The Case for Retaining the Cutoff Date for Land Restitution Claims (Section 25 (7) of the Constitution)
Section 25 (7) of the Constitution established the right of individuals and communities who were deprived of property after 19 June 1913, as a result of past racial laws, to either restitution of their property or equitable redress.
It is now being debated whether the cutoff date is appropriate or whether it was a compromise made in 1994 which should now be rescinded if sufficient support can be found in Parliament. At present, the ANC would need the co-operation of other parties to muster two thirds of the votes necessary for a constitutional amendment. The EFF has already promised to make its supporters available for such a move.
Historical research has demonstrated that many actions depriving people of property before 1913 were illegal at the time and that many more were morally repugnant from to-day's perspectives. Any deontological (rights based) defense of the cutoff date must fail, though it is far from clear where such an argument would end up if the date were removed.
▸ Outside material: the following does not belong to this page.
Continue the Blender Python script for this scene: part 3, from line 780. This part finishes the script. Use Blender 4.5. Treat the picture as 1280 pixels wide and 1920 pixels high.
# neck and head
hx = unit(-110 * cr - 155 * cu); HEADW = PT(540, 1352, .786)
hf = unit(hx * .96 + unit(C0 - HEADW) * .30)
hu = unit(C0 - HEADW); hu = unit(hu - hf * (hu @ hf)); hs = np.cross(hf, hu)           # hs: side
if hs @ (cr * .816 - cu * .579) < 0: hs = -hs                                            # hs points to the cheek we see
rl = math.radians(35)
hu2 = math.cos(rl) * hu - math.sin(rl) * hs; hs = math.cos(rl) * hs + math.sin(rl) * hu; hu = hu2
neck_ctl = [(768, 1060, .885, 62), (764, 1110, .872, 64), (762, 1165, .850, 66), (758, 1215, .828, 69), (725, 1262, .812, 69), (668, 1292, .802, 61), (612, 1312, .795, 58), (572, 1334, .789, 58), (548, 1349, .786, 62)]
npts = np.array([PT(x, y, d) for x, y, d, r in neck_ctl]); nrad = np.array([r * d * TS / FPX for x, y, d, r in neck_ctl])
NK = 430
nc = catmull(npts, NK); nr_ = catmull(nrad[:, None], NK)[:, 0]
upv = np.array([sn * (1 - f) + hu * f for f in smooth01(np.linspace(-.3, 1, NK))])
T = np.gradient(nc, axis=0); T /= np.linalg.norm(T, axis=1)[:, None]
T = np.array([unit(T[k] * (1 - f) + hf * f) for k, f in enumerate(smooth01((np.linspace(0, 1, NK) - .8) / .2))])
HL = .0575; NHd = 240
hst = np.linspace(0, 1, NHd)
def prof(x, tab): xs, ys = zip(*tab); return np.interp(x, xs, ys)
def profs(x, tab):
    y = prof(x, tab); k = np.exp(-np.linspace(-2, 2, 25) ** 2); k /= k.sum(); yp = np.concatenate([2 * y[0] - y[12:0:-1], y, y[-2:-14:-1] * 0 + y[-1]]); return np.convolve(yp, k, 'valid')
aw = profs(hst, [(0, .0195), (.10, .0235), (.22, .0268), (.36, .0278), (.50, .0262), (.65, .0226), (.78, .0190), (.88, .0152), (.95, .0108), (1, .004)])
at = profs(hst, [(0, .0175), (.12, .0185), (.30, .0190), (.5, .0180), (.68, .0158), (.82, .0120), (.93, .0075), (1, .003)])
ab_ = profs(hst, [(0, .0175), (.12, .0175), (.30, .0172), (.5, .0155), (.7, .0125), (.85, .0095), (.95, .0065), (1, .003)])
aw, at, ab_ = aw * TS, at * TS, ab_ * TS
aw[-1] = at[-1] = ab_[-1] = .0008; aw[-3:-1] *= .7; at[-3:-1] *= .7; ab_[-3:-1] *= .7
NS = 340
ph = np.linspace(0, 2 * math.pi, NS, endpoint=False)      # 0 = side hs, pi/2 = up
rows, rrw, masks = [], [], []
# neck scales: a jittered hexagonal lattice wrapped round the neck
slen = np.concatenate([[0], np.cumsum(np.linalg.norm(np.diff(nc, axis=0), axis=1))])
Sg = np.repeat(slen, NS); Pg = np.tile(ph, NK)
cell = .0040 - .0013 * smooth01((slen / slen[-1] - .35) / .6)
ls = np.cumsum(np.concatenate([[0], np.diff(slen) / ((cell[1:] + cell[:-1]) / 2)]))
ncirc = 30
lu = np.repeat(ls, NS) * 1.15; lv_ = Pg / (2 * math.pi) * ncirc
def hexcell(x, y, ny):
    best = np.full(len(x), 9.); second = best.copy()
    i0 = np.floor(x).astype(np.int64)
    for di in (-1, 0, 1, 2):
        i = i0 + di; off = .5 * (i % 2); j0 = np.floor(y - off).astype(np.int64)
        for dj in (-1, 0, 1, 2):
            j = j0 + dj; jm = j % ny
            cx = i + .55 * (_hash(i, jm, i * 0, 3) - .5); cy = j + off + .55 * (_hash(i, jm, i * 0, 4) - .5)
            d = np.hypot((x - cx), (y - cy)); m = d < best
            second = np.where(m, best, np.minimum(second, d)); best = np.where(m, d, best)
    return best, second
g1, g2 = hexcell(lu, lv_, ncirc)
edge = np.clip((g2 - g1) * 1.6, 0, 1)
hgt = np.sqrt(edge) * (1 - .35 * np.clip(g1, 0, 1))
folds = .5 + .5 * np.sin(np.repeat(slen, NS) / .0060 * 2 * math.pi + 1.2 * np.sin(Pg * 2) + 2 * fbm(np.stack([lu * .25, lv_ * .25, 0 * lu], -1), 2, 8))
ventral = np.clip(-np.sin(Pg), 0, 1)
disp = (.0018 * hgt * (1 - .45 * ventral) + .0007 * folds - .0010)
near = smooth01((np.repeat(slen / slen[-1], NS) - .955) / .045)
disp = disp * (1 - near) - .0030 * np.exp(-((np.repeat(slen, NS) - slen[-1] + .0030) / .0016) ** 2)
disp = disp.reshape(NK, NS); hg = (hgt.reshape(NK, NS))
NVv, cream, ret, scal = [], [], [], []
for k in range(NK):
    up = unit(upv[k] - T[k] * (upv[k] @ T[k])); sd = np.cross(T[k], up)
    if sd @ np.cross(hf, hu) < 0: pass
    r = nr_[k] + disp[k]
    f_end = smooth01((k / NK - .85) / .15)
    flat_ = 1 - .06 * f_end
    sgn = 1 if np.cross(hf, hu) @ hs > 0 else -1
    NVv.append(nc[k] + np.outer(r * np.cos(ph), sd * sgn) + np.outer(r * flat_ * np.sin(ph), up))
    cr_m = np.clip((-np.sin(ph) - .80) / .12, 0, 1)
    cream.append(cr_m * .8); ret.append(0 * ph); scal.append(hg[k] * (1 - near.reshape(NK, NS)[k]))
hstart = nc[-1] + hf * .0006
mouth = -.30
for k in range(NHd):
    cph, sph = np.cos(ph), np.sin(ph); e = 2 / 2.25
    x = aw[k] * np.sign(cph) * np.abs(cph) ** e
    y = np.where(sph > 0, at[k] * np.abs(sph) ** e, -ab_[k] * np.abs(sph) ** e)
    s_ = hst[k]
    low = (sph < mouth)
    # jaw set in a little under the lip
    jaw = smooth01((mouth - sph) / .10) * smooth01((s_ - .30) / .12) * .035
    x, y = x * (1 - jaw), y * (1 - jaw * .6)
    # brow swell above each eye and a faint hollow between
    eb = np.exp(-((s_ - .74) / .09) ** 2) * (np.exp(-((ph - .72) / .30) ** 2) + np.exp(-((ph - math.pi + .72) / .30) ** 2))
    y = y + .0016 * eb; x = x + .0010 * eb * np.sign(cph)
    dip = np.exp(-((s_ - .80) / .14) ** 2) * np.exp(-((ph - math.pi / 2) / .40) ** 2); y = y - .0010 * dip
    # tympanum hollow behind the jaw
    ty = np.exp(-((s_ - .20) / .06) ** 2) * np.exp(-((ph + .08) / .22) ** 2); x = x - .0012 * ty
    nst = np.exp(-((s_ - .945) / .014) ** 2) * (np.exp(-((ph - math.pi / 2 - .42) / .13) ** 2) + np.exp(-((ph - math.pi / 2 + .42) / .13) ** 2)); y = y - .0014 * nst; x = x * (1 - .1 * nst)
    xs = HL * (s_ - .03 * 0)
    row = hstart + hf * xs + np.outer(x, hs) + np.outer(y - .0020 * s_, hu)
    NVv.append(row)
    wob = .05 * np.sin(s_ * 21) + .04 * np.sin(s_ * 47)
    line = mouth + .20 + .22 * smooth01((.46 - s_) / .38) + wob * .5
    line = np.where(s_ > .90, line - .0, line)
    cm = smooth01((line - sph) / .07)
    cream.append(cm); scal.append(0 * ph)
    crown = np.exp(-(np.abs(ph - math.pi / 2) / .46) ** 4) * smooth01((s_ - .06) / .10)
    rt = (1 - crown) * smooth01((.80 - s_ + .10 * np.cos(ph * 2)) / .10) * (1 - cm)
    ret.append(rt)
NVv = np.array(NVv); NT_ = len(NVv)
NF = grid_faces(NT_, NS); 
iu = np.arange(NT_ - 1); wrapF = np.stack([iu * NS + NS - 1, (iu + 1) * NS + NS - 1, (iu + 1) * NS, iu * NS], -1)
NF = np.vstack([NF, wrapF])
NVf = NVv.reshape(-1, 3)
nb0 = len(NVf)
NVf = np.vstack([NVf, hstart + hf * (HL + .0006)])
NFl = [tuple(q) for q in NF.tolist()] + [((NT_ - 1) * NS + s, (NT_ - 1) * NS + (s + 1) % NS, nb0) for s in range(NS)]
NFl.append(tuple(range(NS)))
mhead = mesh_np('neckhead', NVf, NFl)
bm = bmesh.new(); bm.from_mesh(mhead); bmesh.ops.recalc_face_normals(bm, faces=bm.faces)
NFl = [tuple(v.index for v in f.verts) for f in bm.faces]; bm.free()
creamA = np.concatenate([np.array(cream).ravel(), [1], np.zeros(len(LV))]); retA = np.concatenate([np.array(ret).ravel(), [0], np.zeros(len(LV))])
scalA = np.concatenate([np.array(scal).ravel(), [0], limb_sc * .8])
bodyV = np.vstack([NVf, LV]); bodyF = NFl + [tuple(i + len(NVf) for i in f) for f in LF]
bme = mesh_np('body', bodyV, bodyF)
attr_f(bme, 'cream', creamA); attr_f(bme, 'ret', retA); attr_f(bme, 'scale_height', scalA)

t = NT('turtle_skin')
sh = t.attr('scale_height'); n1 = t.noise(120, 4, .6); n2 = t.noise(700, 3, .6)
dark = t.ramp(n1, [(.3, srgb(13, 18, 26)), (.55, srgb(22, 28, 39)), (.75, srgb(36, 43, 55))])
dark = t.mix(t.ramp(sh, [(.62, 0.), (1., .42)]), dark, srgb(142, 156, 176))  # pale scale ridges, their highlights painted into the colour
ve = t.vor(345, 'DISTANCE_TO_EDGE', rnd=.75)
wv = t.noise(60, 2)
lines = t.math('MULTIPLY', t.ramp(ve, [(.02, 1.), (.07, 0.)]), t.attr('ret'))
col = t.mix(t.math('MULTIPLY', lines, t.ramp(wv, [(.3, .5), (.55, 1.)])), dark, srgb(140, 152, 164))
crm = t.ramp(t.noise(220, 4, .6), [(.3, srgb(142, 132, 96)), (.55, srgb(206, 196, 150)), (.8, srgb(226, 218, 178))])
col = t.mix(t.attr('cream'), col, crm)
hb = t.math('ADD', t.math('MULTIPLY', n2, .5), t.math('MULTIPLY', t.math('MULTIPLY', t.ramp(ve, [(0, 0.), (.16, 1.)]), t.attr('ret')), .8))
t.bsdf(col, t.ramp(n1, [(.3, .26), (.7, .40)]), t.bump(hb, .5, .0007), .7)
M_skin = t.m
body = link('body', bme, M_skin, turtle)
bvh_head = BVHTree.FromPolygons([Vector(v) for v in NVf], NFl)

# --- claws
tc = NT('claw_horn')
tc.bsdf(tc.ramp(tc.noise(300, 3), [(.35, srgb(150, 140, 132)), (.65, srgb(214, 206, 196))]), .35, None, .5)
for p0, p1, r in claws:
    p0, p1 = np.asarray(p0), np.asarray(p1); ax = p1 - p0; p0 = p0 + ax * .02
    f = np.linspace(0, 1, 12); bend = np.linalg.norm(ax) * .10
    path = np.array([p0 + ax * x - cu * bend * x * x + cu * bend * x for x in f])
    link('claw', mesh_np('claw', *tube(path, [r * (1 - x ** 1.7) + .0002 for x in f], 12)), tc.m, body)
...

This leaves a utilitarian question to be answered. From the perspective of South Africa as a whole, each citizen counting for one, would the benefits of removing the cutoff date outweigh the costs? We think the costs would outweigh the benefits for the following reasons:
The innovation of the 1913 Land Act was to import the principle of segregation into South Africa's land law. However, the facts on the ground had been established in large measure before that, principally by the conquests and annexations of the nineteenth century. It is sometimes possible to re-open what was done in the nineteenth century[1] in terms of rights of occupation, but there has been much voluntary movement[2] between then and now.